▶ **Task instructions**: Wherever the string "picture" occurs in a line of these records, report that line.

▶ **Data shown**:
----------

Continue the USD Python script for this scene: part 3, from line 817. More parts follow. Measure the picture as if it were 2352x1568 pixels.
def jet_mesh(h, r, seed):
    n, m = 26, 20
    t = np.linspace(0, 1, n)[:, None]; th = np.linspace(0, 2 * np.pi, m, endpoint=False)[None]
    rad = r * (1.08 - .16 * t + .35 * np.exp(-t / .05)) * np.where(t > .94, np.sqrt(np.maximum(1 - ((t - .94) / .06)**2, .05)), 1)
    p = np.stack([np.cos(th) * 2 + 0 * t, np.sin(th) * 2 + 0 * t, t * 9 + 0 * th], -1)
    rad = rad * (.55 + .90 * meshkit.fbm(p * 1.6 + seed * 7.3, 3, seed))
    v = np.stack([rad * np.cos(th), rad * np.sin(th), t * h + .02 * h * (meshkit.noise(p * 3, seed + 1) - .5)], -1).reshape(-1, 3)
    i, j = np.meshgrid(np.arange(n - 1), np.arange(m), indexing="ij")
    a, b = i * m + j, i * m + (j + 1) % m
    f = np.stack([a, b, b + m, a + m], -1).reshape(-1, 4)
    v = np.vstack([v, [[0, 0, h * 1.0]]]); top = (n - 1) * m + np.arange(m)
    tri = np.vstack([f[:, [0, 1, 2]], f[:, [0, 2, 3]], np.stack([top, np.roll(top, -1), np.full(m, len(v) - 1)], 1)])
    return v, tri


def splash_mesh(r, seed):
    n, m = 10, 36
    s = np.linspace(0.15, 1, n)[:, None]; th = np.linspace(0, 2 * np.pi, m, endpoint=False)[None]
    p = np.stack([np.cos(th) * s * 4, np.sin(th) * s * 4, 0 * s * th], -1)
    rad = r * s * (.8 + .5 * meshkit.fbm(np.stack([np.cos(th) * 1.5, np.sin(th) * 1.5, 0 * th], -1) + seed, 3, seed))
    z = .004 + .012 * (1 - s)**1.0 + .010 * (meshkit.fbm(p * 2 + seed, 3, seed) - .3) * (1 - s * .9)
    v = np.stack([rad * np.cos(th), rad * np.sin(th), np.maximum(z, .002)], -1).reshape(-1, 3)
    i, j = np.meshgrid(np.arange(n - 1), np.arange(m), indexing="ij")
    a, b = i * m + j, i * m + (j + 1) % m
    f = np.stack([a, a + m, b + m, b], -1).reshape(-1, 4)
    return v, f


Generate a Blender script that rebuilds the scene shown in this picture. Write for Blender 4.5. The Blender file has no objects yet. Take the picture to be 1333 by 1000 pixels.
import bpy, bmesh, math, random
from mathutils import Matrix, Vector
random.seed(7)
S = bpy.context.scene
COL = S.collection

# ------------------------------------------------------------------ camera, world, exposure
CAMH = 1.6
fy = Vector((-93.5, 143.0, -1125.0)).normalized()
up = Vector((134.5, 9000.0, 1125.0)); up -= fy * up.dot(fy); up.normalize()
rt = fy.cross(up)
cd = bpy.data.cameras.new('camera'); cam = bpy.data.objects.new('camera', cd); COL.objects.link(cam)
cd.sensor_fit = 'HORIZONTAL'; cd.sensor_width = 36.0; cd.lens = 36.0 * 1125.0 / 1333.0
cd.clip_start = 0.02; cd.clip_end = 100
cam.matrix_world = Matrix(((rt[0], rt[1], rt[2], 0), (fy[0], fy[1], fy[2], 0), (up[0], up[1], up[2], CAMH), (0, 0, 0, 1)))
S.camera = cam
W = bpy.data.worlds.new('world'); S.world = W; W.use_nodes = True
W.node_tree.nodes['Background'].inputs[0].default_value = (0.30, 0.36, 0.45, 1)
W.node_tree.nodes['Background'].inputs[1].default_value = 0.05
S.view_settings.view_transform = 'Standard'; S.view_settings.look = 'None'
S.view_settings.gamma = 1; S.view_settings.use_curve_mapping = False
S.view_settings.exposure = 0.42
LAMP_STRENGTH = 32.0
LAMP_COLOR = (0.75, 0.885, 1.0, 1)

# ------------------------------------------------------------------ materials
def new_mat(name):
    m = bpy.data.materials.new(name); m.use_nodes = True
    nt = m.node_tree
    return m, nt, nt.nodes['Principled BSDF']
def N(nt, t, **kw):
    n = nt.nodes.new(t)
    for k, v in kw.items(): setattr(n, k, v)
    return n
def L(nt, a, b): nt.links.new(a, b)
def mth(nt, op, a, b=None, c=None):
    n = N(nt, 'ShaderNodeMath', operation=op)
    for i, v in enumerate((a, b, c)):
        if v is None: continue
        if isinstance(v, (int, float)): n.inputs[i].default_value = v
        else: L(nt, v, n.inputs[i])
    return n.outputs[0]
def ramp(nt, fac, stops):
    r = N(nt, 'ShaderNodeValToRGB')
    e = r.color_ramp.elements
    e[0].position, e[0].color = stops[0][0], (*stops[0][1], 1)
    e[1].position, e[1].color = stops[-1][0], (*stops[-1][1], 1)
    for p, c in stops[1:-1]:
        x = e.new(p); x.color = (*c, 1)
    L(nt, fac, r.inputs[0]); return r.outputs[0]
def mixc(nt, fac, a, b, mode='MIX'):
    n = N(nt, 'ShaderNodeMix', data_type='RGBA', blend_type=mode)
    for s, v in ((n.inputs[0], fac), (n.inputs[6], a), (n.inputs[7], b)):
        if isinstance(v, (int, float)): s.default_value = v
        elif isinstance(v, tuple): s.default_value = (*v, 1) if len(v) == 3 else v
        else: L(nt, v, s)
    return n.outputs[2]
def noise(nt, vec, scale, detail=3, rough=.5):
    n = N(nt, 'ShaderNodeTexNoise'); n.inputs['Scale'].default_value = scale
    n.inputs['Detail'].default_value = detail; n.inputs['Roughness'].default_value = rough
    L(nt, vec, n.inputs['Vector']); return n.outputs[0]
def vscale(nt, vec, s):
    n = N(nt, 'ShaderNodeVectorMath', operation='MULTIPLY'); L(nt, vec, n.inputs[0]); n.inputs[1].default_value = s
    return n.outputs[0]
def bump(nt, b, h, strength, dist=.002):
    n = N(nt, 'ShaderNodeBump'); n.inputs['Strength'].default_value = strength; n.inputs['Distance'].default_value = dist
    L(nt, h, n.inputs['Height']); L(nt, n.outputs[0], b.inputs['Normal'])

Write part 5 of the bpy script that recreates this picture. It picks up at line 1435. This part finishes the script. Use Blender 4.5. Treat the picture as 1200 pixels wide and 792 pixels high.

----------

▶ **Reply to the exercise**:
Continue the USD Python script for this scene: part 3, from line 817. More parts follow. Measure the picture as if it were 2352x1568 pixels.
Generate a Blender script that rebuilds the scene shown in this picture. Write for Blender 4.5. The Blender file has no objects yet. Take the picture to be 1333 by 1000 pixels.
Write part 5 of the bpy script that recreates this picture. It picks up at line 1435. This part finishes the script. Use Blender 4.5. Treat the picture as 1200 pixels wide and 792 pixels high.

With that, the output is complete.